_Collected material_
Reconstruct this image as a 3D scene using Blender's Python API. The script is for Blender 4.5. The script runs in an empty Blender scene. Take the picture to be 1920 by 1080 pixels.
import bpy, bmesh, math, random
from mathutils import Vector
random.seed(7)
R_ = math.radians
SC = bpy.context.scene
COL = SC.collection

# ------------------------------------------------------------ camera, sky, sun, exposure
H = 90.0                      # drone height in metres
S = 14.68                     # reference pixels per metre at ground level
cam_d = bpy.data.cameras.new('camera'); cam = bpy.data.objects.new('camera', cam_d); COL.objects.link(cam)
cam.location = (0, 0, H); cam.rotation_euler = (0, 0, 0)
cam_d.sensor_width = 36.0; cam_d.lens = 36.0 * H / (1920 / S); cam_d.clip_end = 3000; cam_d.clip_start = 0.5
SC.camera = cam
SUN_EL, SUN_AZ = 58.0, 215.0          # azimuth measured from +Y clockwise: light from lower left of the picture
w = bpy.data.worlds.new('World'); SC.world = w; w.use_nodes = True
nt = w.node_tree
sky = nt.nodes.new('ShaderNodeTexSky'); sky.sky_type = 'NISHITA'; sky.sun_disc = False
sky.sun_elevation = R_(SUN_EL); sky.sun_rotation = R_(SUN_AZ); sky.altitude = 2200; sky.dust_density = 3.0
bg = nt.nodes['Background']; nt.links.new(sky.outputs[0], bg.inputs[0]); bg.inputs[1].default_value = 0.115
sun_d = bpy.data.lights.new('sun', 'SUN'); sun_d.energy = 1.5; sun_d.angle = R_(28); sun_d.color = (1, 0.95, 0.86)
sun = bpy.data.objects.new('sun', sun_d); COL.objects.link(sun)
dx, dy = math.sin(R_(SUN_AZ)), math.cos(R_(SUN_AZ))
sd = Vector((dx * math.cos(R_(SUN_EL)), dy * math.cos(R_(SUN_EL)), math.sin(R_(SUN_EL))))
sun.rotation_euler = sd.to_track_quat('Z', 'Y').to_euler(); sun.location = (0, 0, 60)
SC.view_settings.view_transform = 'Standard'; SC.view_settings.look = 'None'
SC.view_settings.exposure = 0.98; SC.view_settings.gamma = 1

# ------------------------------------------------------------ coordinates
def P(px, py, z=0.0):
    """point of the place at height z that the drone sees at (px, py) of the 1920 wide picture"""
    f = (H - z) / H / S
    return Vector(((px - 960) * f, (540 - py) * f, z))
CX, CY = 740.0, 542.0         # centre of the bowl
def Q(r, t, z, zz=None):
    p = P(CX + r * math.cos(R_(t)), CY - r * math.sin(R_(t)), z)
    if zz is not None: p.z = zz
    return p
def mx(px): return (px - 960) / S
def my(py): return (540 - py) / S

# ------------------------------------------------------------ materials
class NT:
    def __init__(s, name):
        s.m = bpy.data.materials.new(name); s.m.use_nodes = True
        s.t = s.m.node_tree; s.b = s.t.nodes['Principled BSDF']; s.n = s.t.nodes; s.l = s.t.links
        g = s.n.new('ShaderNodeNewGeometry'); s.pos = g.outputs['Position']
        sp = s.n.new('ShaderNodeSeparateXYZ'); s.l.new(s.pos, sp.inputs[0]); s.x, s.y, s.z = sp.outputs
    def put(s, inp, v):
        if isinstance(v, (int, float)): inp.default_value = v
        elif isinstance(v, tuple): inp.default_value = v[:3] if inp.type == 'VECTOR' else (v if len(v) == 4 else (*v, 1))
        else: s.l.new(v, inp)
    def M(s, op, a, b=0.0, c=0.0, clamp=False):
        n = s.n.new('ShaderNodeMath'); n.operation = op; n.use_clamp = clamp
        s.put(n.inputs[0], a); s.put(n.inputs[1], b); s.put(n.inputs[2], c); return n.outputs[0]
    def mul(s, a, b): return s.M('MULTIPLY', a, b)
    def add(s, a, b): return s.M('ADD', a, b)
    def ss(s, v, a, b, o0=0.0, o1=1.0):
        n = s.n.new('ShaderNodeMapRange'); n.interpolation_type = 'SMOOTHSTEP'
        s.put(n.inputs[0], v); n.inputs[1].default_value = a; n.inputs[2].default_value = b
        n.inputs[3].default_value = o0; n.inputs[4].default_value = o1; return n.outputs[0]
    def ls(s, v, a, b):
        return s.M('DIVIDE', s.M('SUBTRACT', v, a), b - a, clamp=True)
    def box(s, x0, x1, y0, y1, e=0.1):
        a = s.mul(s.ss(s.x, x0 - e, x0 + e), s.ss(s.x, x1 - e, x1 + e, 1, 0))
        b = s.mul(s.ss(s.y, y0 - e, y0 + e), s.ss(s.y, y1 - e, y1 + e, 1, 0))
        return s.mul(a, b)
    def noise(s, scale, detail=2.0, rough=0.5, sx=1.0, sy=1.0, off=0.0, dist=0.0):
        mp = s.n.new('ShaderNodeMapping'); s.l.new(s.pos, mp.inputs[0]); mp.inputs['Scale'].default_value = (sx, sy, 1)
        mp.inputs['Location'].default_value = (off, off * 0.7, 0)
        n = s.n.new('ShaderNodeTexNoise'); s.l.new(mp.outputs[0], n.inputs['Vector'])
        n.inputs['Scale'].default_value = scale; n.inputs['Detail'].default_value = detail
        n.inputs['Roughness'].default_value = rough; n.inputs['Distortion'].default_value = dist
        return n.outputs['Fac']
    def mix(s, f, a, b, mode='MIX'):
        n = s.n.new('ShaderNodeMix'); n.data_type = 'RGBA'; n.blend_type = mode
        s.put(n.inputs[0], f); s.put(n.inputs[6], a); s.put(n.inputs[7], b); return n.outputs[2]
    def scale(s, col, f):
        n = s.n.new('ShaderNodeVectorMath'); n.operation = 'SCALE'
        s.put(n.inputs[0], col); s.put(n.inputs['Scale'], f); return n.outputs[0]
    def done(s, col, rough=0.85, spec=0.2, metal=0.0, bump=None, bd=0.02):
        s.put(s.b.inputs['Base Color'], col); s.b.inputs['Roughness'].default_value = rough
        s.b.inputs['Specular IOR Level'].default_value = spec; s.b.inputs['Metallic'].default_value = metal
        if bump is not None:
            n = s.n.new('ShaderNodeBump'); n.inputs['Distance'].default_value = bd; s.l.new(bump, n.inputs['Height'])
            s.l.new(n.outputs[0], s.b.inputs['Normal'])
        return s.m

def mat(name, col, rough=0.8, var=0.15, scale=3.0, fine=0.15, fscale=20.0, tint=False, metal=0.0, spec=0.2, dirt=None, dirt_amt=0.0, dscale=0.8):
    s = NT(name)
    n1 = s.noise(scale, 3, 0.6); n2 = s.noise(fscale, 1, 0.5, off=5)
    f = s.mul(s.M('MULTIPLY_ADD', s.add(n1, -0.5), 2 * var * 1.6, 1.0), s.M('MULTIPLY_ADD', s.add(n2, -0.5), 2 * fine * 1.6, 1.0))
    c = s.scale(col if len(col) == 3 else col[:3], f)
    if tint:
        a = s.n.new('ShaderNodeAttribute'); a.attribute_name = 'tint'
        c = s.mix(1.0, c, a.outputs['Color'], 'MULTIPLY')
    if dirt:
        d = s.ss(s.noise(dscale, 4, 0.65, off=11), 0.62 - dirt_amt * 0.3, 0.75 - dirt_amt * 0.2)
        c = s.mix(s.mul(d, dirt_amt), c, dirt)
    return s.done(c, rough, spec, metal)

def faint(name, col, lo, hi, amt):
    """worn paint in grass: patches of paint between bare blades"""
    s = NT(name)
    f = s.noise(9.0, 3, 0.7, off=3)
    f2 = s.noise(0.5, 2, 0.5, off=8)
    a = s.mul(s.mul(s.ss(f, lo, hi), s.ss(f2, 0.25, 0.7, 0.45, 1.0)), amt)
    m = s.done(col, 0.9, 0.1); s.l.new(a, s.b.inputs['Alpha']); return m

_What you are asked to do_
Write each line above out exactly.

_Response to the exercise_
Reconstruct this image as a 3D scene using Blender's Python API. The script is for Blender 4.5. The script runs in an empty Blender scene. Take the picture to be 1920 by 1080 pixels.
import bpy, bmesh, math, random
from mathutils import Vector
random.seed(7)
R_ = math.radians
SC = bpy.context.scene
COL = SC.collection

# ------------------------------------------------------------ camera, sky, sun, exposure
H = 90.0                      # drone height in metres
S = 14.68                     # reference pixels per metre at ground level
cam_d = bpy.data.cameras.new('camera'); cam = bpy.data.objects.new('camera', cam_d); COL.objects.link(cam)
cam.location = (0, 0, H); cam.rotation_euler = (0, 0, 0)
cam_d.sensor_width = 36.0; cam_d.lens = 36.0 * H / (1920 / S); cam_d.clip_end = 3000; cam_d.clip_start = 0.5
SC.camera = cam
SUN_EL, SUN_AZ = 58.0, 215.0          # azimuth measured from +Y clockwise: light from lower left of the picture
w = bpy.data.worlds.new('World'); SC.world = w; w.use_nodes = True
nt = w.node_tree
sky = nt.nodes.new('ShaderNodeTexSky'); sky.sky_type = 'NISHITA'; sky.sun_disc = False
sky.sun_elevation = R_(SUN_EL); sky.sun_rotation = R_(SUN_AZ); sky.altitude = 2200; sky.dust_density = 3.0
bg = nt.nodes['Background']; nt.links.new(sky.outputs[0], bg.inputs[0]); bg.inputs[1].default_value = 0.115
sun_d = bpy.data.lights.new('sun', 'SUN'); sun_d.energy = 1.5; sun_d.angle = R_(28); sun_d.color = (1, 0.95, 0.86)
sun = bpy.data.objects.new('sun', sun_d); COL.objects.link(sun)
dx, dy = math.sin(R_(SUN_AZ)), math.cos(R_(SUN_AZ))
sd = Vector((dx * math.cos(R_(SUN_EL)), dy * math.cos(R_(SUN_EL)), math.sin(R_(SUN_EL))))
sun.rotation_euler = sd.to_track_quat('Z', 'Y').to_euler(); sun.location = (0, 0, 60)
SC.view_settings.view_transform = 'Standard'; SC.view_settings.look = 'None'
SC.view_settings.exposure = 0.98; SC.view_settings.gamma = 1

# ------------------------------------------------------------ coordinates
def P(px, py, z=0.0):
    """point of the place at height z that the drone sees at (px, py) of the 1920 wide picture"""
    f = (H - z) / H / S
    return Vector(((px - 960) * f, (540 - py) * f, z))
CX, CY = 740.0, 542.0         # centre of the bowl
def Q(r, t, z, zz=None):
    p = P(CX + r * math.cos(R_(t)), CY - r * math.sin(R_(t)), z)
    if zz is not None: p.z = zz
    return p
def mx(px): return (px - 960) / S
def my(py): return (540 - py) / S

# ------------------------------------------------------------ materials
class NT:
    def __init__(s, name):
        s.m = bpy.data.materials.new(name); s.m.use_nodes = True
        s.t = s.m.node_tree; s.b = s.t.nodes['Principled BSDF']; s.n = s.t.nodes; s.l = s.t.links
        g = s.n.new('ShaderNodeNewGeometry'); s.pos = g.outputs['Position']
        sp = s.n.new('ShaderNodeSeparateXYZ'); s.l.new(s.pos, sp.inputs[0]); s.x, s.y, s.z = sp.outputs
    def put(s, inp, v):
        if isinstance(v, (int, float)): inp.default_value = v
        elif isinstance(v, tuple): inp.default_value = v[:3] if inp.type == 'VECTOR' else (v if len(v) == 4 else (*v, 1))
        else: s.l.new(v, inp)
    def M(s, op, a, b=0.0, c=0.0, clamp=False):
        n = s.n.new('ShaderNodeMath'); n.operation = op; n.use_clamp = clamp
        s.put(n.inputs[0], a); s.put(n.inputs[1], b); s.put(n.inputs[2], c); return n.outputs[0]
    def mul(s, a, b): return s.M('MULTIPLY', a, b)
    def add(s, a, b): return s.M('ADD', a, b)
    def ss(s, v, a, b, o0=0.0, o1=1.0):
        n = s.n.new('ShaderNodeMapRange'); n.interpolation_type = 'SMOOTHSTEP'
        s.put(n.inputs[0], v); n.inputs[1].default_value = a; n.inputs[2].default_value = b
        n.inputs[3].default_value = o0; n.inputs[4].default_value = o1; return n.outputs[0]
    def ls(s, v, a, b):
        return s.M('DIVIDE', s.M('SUBTRACT', v, a), b - a, clamp=True)
    def box(s, x0, x1, y0, y1, e=0.1):
        a = s.mul(s.ss(s.x, x0 - e, x0 + e), s.ss(s.x, x1 - e, x1 + e, 1, 0))
        b = s.mul(s.ss(s.y, y0 - e, y0 + e), s.ss(s.y, y1 - e, y1 + e, 1, 0))
        return s.mul(a, b)
    def noise(s, scale, detail=2.0, rough=0.5, sx=1.0, sy=1.0, off=0.0, dist=0.0):
        mp = s.n.new('ShaderNodeMapping'); s.l.new(s.pos, mp.inputs[0]); mp.inputs['Scale'].default_value = (sx, sy, 1)
        mp.inputs['Location'].default_value = (off, off * 0.7, 0)
        n = s.n.new('ShaderNodeTexNoise'); s.l.new(mp.outputs[0], n.inputs['Vector'])
        n.inputs['Scale'].default_value = scale; n.inputs['Detail'].default_value = detail
        n.inputs['Roughness'].default_value = rough; n.inputs['Distortion'].default_value = dist
        return n.outputs['Fac']
    def mix(s, f, a, b, mode='MIX'):
        n = s.n.new('ShaderNodeMix'); n.data_type = 'RGBA'; n.blend_type = mode
        s.put(n.inputs[0], f); s.put(n.inputs[6], a); s.put(n.inputs[7], b); return n.outputs[2]
    def scale(s, col, f):
        n = s.n.new('ShaderNodeVectorMath'); n.operation = 'SCALE'
        s.put(n.inputs[0], col); s.put(n.inputs['Scale'], f); return n.outputs[0]
    def done(s, col, rough=0.85, spec=0.2, metal=0.0, bump=None, bd=0.02):
        s.put(s.b.inputs['Base Color'], col); s.b.inputs['Roughness'].default_value = rough
        s.b.inputs['Specular IOR Level'].default_value = spec; s.b.inputs['Metallic'].default_value = metal
        if bump is not None:
            n = s.n.new('ShaderNodeBump'); n.inputs['Distance'].default_value = bd; s.l.new(bump, n.inputs['Height'])
            s.l.new(n.outputs[0], s.b.inputs['Normal'])
        return s.m

def mat(name, col, rough=0.8, var=0.15, scale=3.0, fine=0.15, fscale=20.0, tint=False, metal=0.0, spec=0.2, dirt=None, dirt_amt=0.0, dscale=0.8):
    s = NT(name)
    n1 = s.noise(scale, 3, 0.6); n2 = s.noise(fscale, 1, 0.5, off=5)
    f = s.mul(s.M('MULTIPLY_ADD', s.add(n1, -0.5), 2 * var * 1.6, 1.0), s.M('MULTIPLY_ADD', s.add(n2, -0.5), 2 * fine * 1.6, 1.0))
    c = s.scale(col if len(col) == 3 else col[:3], f)
    if tint:
        a = s.n.new('ShaderNodeAttribute'); a.attribute_name = 'tint'
        c = s.mix(1.0, c, a.outputs['Color'], 'MULTIPLY')
    if dirt:
        d = s.ss(s.noise(dscale, 4, 0.65, off=11), 0.62 - dirt_amt * 0.3, 0.75 - dirt_amt * 0.2)
        c = s.mix(s.mul(d, dirt_amt), c, dirt)
    return s.done(c, rough, spec, metal)

def faint(name, col, lo, hi, amt):
    """worn paint in grass: patches of paint between bare blades"""
    s = NT(name)
    f = s.noise(9.0, 3, 0.7, off=3)
    f2 = s.noise(0.5, 2, 0.5, off=8)
    a = s.mul(s.mul(s.ss(f, lo, hi), s.ss(f2, 0.25, 0.7, 0.45, 1.0)), amt)
    m = s.done(col, 0.9, 0.1); s.l.new(a, s.b.inputs['Alpha']); return m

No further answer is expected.